Prepare the meat, season with salt and sugar, and sear in a saucepan with the fatty side down. Add 1.5 liters of water and gently bring to the boil. Add the finely chopped root vegetables and bay leaves and leave to simmer for around 2 hours. When the meat is tender, remove it and cut into thin slices.

Strain the resulting broth and combine with the cream and horseradish sauce. Season with salt, sugar and white pepper. If you like, you can thicken the sauce with a little starch or kneaded butter. Keep the sliced beef warm in the finished sauce.

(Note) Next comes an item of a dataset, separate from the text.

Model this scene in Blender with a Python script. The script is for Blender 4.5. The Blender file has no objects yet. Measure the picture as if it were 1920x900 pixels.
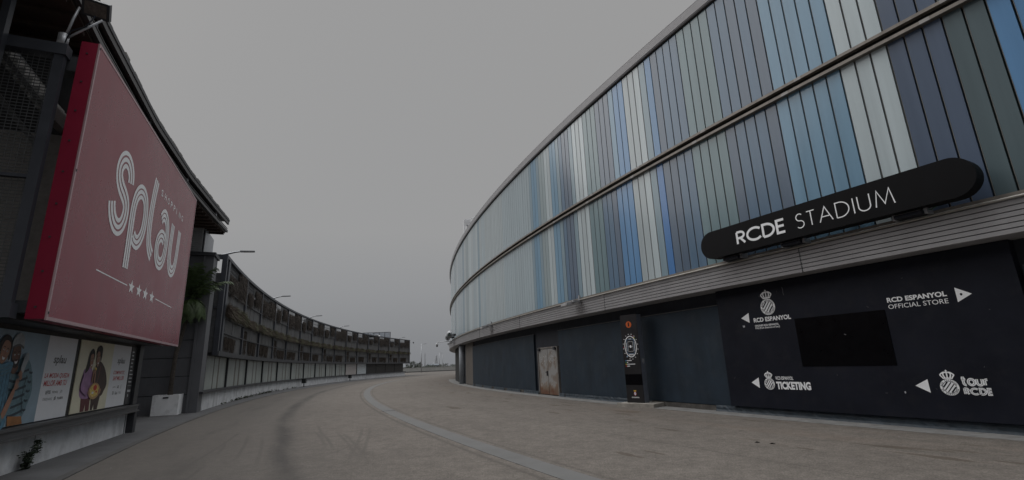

Peel the kohlrabi and cut into thin slices. Season with salt and sugar and leave it to marinate for about 10 minutes. Glaze with butter and add the kohlrabi greens in thin strips. Peel the potatoes and cook until soft in salted water. Quite soft, in fact, so that they break apart a little in the sauce. To serve, make sure to add plenty of sauce and freshly grated horseradish.

Last but by no means least is the crowning glory: the third course. “One of our classic BBQ dishes, especially ideal in summer,” says Lucki. Plank salmon with caipirinha – but instead of drinking a cocktail with our fish, the ingredients for the caipirinha are packed into the marinade! It might sound crazy, but it tastes so good you’ll be begging for more!

By the way, salmon is a firm fixture in Maurer’s BBQ workshops, with fish also making an appearance on every menu the Meat Pope serves up at STOI. And, when it comes to fish, Lucki says he still wants to know where the animal comes from, how it lived its life, how it was caught, and how it has been processed. Over the years, he has developed his own style of cooking following the nose-to-tail principle, incorporating lots of Japanese influences and sometimes relying on the maxim ‘less is more’. A constant component, however, is the complete respect he shows his produce, from meat to fish and all the other ingredients.